Not a peep from him about the main changes which need to be made:
1. 401K type plans for all state/municipal workers- like the real world.
2. Making our union royalty work until 62- like the real world.
3. Ending the phony disability claims which have strangled the system. Let them get SSDI and buy private disability policies-like the real world.
Under Laughey taxes here are the highest they have ever been; spending is the highest it has ever been; wages to our union royalty are the highest they have ever been. City property sent illegally to Guatamala though for his own selfish purposes. In short:
NOBODY’S LAFFEYNG NOW.

Will
Will
14 years ago

Would that be Mike Reilly, Mike Garabedian, or Mike Jackvony? 🙂
Might I remind you that Laffey has had a 7 to 2 Democratic City Council to work with? Despite what you seem to imply, Laffey is not a dictator, and can not make law by fiat. I’m still amazed he’s gotten as much done as he has, considering what he had to work with over there. Do you think those union bought and paid for hacks would even for one moment entertain doing something that would put them on the outs with their union bosses?

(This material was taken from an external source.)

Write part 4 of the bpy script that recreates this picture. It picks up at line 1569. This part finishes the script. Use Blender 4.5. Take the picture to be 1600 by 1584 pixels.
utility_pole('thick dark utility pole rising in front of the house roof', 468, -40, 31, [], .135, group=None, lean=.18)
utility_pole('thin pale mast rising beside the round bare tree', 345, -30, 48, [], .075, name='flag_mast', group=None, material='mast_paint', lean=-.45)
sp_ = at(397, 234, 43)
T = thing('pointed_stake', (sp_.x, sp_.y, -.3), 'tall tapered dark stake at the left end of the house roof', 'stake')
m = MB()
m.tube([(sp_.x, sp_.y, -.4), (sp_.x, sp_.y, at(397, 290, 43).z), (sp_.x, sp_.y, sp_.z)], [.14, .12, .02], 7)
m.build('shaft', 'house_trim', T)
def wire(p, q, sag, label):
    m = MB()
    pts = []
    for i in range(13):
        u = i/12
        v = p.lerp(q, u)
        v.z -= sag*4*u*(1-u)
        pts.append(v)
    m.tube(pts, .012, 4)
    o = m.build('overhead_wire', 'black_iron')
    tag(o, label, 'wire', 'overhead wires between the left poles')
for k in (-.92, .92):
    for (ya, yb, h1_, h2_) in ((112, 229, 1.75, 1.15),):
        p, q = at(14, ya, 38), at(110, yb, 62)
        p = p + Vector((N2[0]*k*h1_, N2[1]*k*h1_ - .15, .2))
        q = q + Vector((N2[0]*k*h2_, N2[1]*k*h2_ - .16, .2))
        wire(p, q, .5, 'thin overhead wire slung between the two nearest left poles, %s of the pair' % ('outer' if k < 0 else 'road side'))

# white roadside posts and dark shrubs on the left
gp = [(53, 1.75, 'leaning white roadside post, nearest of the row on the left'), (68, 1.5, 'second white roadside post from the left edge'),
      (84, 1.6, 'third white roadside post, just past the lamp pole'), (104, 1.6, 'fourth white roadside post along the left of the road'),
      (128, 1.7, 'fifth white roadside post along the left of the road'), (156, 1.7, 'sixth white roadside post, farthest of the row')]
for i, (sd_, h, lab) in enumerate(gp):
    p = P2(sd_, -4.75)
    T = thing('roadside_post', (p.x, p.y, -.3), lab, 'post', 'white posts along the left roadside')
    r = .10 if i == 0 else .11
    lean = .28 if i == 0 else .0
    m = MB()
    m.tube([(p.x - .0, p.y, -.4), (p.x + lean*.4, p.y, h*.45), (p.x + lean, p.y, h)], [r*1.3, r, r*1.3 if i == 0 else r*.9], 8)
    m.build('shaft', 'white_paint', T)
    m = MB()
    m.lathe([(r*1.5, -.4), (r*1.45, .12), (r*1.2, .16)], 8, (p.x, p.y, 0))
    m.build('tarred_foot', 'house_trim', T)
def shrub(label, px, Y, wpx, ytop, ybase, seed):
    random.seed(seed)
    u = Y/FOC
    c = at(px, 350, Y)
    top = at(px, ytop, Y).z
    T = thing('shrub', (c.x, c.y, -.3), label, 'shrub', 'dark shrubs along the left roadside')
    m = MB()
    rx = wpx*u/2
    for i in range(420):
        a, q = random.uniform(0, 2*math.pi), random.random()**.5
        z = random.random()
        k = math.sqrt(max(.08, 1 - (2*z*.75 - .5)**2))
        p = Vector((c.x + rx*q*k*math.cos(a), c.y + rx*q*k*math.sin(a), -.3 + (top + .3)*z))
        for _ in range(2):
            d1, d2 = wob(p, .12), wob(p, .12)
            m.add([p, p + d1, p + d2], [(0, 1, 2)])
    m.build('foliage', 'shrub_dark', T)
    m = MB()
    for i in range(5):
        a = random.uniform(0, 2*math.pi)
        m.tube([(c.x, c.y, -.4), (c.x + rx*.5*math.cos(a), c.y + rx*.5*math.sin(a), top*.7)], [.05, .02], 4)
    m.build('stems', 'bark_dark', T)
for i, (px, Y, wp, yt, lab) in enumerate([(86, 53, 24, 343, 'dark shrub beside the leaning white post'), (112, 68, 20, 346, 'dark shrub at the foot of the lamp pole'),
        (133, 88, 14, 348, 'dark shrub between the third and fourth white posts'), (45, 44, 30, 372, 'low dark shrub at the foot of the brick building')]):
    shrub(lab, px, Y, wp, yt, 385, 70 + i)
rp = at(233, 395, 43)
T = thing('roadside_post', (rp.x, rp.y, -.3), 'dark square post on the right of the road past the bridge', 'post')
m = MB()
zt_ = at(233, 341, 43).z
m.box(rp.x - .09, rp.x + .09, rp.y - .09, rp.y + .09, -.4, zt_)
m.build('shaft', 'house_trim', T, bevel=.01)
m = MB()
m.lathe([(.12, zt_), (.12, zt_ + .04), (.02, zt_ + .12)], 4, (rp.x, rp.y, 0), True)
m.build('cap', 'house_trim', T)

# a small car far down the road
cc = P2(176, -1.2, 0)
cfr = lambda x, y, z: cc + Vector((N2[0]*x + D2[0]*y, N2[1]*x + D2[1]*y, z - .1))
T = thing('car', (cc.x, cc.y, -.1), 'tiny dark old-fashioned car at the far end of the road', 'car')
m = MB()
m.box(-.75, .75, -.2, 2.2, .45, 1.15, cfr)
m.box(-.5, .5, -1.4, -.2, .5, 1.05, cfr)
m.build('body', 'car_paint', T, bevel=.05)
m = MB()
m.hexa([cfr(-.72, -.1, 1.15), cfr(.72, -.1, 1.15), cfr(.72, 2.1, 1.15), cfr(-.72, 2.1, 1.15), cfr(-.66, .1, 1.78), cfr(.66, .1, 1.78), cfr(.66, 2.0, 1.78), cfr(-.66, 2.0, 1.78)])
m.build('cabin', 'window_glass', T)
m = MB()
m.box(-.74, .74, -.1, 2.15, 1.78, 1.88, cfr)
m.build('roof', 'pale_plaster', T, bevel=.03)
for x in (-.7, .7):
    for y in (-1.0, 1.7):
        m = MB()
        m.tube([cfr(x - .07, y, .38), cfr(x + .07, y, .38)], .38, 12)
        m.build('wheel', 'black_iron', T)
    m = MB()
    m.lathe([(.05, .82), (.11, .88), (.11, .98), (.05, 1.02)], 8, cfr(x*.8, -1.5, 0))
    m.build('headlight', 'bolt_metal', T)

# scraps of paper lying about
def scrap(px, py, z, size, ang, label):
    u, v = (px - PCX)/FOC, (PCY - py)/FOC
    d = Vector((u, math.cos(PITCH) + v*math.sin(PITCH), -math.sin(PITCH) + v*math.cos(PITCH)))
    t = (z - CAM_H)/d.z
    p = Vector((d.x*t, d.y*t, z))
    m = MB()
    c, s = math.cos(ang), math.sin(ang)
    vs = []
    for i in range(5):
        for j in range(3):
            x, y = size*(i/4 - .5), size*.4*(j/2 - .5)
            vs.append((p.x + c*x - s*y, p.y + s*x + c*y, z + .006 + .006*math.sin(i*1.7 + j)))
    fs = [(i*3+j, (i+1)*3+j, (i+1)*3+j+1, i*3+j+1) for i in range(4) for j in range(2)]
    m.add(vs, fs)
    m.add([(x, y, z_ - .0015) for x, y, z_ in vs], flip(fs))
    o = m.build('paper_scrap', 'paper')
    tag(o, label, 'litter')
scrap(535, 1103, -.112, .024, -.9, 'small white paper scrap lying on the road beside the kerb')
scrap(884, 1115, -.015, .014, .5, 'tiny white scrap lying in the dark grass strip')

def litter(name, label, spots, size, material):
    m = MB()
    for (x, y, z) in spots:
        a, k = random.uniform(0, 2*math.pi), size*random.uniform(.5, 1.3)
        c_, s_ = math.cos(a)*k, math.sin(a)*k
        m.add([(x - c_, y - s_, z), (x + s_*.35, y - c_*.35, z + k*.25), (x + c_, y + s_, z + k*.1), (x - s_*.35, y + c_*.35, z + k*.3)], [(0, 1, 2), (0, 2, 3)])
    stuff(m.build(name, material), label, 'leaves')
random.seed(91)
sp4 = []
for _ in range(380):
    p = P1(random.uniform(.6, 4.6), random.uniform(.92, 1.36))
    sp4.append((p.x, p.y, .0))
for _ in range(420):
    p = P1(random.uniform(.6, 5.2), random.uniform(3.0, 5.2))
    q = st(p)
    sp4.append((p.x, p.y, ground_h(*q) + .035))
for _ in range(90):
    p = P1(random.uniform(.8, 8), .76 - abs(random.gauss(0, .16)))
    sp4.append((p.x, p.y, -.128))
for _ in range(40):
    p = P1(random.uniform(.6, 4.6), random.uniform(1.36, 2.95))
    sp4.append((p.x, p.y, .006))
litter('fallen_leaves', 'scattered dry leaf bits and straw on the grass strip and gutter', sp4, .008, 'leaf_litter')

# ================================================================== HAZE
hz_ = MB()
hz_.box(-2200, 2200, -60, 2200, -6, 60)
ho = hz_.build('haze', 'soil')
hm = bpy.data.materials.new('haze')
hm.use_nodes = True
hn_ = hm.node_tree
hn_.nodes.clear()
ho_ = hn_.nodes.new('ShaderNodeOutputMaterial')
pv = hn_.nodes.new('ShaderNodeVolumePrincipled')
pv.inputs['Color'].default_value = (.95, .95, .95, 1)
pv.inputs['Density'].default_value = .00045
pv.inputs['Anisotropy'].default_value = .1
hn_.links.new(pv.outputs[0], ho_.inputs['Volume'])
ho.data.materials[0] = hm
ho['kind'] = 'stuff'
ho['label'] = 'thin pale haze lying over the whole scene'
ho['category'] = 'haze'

Laffey has turned his city around like probably no other leader has done in this country, in so short a span of time. Laffey took the lead, and put the city back on a very sound fiscal footing. He did what he said he would do, which was to save the city he grew up in. He stated from the beginning, that he wasn’t looking to stay there for a long time, just long enough to fix what the democrats had broken. Serving two terms is enough, and sets a good example that other municipal leaders should follow.
A Republican friend from out of state, after hearing Laffey speak at an event, asked me “Why’s Laffey running for US Senate? He should be running for President!”